THE REQUEST
Find the lines holding the string "slab" in the data, then copy all of them.

++++

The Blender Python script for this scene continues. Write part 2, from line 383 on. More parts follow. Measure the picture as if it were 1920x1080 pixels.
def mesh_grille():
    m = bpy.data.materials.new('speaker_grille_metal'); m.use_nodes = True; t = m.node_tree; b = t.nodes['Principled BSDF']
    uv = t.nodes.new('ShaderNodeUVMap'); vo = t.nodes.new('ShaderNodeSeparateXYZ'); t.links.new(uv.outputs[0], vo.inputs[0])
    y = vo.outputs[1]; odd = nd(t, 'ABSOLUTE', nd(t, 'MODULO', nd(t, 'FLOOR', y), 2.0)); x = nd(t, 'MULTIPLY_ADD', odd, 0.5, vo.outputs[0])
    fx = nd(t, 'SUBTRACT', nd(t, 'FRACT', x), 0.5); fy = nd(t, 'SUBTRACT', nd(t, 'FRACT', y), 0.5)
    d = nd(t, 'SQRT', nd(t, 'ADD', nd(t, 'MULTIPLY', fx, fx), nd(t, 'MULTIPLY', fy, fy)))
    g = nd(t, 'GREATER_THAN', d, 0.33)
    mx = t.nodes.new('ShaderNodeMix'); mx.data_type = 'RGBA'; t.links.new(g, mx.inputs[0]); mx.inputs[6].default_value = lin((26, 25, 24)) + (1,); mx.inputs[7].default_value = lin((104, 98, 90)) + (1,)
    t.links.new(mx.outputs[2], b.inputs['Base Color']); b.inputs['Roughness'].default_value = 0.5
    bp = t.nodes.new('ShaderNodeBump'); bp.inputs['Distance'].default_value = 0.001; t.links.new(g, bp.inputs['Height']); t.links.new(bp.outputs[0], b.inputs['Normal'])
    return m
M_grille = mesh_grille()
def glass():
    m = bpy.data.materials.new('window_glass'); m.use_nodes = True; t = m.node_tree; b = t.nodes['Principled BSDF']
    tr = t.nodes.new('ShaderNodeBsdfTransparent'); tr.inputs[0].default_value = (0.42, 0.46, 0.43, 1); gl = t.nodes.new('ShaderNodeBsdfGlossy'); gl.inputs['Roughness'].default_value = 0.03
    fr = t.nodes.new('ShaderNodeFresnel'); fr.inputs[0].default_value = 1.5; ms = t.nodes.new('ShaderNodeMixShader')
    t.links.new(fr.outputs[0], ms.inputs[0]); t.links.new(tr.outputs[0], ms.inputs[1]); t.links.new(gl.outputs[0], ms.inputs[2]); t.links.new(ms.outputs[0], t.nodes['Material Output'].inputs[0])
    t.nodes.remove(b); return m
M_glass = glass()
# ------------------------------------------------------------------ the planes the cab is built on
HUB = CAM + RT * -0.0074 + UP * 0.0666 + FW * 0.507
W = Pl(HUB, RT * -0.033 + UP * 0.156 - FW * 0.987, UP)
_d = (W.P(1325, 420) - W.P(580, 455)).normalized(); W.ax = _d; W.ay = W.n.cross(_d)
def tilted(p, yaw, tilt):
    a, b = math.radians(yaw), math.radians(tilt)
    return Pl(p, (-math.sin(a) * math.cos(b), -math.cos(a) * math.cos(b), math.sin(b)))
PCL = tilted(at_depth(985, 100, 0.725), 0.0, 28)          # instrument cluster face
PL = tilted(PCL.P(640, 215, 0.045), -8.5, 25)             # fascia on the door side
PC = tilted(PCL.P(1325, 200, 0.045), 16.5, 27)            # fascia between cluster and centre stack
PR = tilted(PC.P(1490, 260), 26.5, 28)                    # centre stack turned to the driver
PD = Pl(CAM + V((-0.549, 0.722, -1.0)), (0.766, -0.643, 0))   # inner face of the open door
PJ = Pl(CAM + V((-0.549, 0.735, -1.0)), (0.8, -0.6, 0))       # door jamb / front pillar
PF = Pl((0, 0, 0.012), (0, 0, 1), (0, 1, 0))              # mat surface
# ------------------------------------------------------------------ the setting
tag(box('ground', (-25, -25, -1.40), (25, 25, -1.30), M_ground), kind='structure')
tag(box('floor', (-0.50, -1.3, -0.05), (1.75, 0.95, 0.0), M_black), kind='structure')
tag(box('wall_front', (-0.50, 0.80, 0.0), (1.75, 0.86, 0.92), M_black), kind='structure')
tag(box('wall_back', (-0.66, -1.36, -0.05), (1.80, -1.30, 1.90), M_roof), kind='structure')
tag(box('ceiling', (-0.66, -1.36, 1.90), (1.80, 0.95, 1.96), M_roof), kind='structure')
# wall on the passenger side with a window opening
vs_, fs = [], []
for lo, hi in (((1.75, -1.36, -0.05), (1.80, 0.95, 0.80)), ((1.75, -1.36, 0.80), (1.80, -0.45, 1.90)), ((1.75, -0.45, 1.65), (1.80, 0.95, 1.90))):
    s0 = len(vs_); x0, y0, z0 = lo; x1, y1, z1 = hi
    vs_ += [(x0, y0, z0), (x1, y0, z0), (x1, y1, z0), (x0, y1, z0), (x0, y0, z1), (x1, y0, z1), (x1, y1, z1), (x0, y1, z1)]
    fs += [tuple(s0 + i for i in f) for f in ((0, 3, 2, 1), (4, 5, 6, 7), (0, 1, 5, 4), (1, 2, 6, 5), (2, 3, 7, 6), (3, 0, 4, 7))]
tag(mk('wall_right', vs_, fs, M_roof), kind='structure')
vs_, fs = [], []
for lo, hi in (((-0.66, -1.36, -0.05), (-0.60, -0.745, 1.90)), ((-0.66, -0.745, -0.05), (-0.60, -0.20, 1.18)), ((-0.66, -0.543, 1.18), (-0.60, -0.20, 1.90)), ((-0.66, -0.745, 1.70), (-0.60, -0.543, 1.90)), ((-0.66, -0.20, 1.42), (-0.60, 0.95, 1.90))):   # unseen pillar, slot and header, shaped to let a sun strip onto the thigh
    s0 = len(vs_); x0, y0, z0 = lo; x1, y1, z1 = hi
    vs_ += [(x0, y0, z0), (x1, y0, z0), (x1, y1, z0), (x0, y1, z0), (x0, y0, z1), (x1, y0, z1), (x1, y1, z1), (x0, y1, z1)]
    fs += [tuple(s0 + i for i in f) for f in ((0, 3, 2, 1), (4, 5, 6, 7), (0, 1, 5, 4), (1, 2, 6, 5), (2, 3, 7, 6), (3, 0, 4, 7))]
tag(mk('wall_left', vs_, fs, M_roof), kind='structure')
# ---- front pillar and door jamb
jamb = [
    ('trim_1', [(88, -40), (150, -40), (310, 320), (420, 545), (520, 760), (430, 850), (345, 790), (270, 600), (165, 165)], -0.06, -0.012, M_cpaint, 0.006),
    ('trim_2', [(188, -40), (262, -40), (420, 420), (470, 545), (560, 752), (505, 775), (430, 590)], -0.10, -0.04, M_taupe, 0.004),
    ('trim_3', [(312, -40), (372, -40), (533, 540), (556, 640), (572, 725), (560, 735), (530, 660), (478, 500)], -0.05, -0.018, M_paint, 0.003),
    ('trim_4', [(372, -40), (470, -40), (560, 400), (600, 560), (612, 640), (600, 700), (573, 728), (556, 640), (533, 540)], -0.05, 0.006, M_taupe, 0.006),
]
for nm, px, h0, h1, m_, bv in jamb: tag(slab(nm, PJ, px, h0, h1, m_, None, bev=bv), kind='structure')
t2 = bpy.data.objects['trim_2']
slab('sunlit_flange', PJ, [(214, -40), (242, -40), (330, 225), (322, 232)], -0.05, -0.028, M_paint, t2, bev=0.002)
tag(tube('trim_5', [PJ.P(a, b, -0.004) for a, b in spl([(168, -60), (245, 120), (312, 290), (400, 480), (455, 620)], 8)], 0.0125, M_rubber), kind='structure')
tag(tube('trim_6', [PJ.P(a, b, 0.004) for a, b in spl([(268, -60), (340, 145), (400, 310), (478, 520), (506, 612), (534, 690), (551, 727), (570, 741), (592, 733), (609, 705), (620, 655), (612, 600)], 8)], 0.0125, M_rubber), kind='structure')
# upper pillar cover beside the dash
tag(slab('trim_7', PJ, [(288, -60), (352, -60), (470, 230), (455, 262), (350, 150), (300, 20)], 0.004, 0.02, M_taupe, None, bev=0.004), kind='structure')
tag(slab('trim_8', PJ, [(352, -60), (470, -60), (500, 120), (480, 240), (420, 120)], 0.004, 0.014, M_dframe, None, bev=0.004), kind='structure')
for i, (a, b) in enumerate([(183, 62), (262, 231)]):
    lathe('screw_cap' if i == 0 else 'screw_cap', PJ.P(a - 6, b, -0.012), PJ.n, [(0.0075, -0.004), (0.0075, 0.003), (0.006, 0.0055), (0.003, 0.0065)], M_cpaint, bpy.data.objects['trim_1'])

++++

SOLUTION TO THIS PROBLEM
for nm, px, h0, h1, m_, bv in jamb: tag(slab(nm, PJ, px, h0, h1, m_, None, bev=bv), kind='structure')
slab('sunlit_flange', PJ, [(214, -40), (242, -40), (330, 225), (322, 232)], -0.05, -0.028, M_paint, t2, bev=0.002)
tag(slab('trim_7', PJ, [(288, -60), (352, -60), (470, 230), (455, 262), (350, 150), (300, 20)], 0.004, 0.02, M_taupe, None, bev=0.004), kind='structure')
tag(slab('trim_8', PJ, [(352, -60), (470, -60), (500, 120), (480, 240), (420, 120)], 0.004, 0.014, M_dframe, None, bev=0.004), kind='structure')